Über das Projekt: Hintergrund, Forschungsfragen, Relevanz
Fragen der Zugehörigkeit sind für jede Person relevant, sowohl im Sinne von “zu Hause fühlen” als auch im Hinblick auf (in)formelle Zugehörigkeiten. Dies zeigt sich besonders in Situationen der Flucht und Vertreibung, wenn Menschen ihre bekannten Rahmenbedingungen von Zugehörigkeit verlassen oder verlassen müssen und sich in neuen, fremden Kontexten und Umgebungen wiederfinden. Migrationsstudien, inklusive ethnomusikologischer Forschung, analysierte Zugehörigkeit und ihre Modi der Präsentation und Performance bislang weitgehend entlang ethnischer und nationaler Kategorisierungen. Dieser Zugang ignoriert oft die Relevanz von transnationalen Netzwerken und übersieht die Komplexität von individueller Identitätskonstruktion. Gender Studies, Globalisierungsstudien und Forschung zu transnationaler Migration haben gezeigt, dass sich Individuen in komplexen Zusammenhängen von voneinander abhängigen Identifikationen und Zugehörigkeiten bewegen und positionieren, die über die Identifikation als Mitglieder von ethnisch oder national definierten Gemeinschaften hinausgehen. Daher sind Mobilität und multiple, ineinandergreifende Prozesse der Identitätsfindung ins Zentrum der Forschung gerückt.

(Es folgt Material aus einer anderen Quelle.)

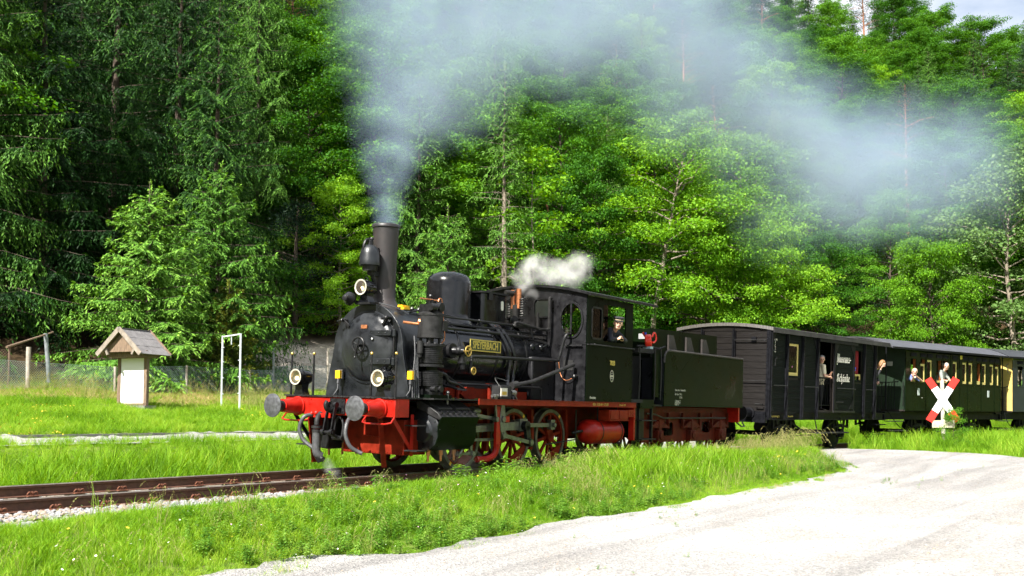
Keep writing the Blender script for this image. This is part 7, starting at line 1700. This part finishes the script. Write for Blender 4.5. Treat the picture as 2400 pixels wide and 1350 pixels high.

Mittels der Untersuchung von Biografien, musikalischen Performances und Netzwerken ausgewählter Musikerinnen* durch Interviews und teilnehmende Beobachtung analysiert das Projekt, wie aus Syrien geflohene Musikerinnen* ihre verwobenen Zugehörigkeiten in ihrem Musikmachen auf die Bühne bringen, einsetzen, verhandeln und in Handlungen bringen. In den Medien oft simpel als “syrisch” sowie als “Flüchtling” oder “Migrantin” präsentiert und markiert, nehmen Musikerinnen* aus Syrien in ihrem Leben und ihrer Musik vielschichtige Identitäten und Zugehörigkeiten ein, die ethnische und nationale Kategorien sowie soziale Zuschreibungen überschreiten. Auch wenn “syrische”, lokal begründete Zugehörigkeiten potenziell relevant und stark bleiben, ist das Ziel dieser Forschung, nicht in die Falle von Essenzialisierung zu tappen und diese Kompenente von Zugehörigkeit zu betonen und dadurch andere Zugehörigkeiten oder allgemeine Aspekte von Performativität unsichtbar zu machen. Anstatt eine syrische diasporische Gemeinschaft anzunehmen, werden musikalische Performances und Leben von Individuen, ihre Strategien und Netzwerke analysiert, um alle möglichen Arten von Zugehörigkeit zu verstehen, wie sie in und um Musik zum Tragen kommen.
Die Musikerinnen*, die in diesem Projekt im Fokus stehen, haben demnach einen gleichen oder ähnlichen nationalen, territorialen und kulturellen Hintergrund, waren in Syrien öffentlich als Musikerinnen* aktiv und haben nach ihrer Flucht in Österreich oder Deutschland Fuß gefasst, also in Ländern, die hinsichtlich Sprache, politischer und ökonomischer Situation, kultureller Geschichte und institutioneller Möglichkeiten vergleichbar sind. Diese Musikerinnen* – einheitlich in manchen Aspekten, aber enorm unterschiedlich in anderen, inklusive musikalischem Background – sind als Fallbeispiele speziell spannend, um die Komplexität und Diversität von musikalischen Tätigkeiten, Netzwerken und Zugehörigkeiten zu diskutieren.
Das Projekt nimmt vor diesem Hintergrund eine explizit politische Haltung gegen jene sich in Europa ausbreitenden sozio-politischen Tendenzen ein, in denen die Exklusion und Marginalisierung von homogenisierten Anderen die Chance auf menschliche Begegnungen mit anderen Menschen, speziell „Fremden“, verunmöglicht. Durch die Präsentation der Individualität und Einbettung in Beziehungen wird ein besseres Verständnis der Komplexität von menschlicher Identität möglich – dies auch dezidiert, um einer politischen Diskussion, die fertige Identitäten Menschen anderer Hautfarbe, Religion, oder Herkunft zuschreibt, entgegenzutreten.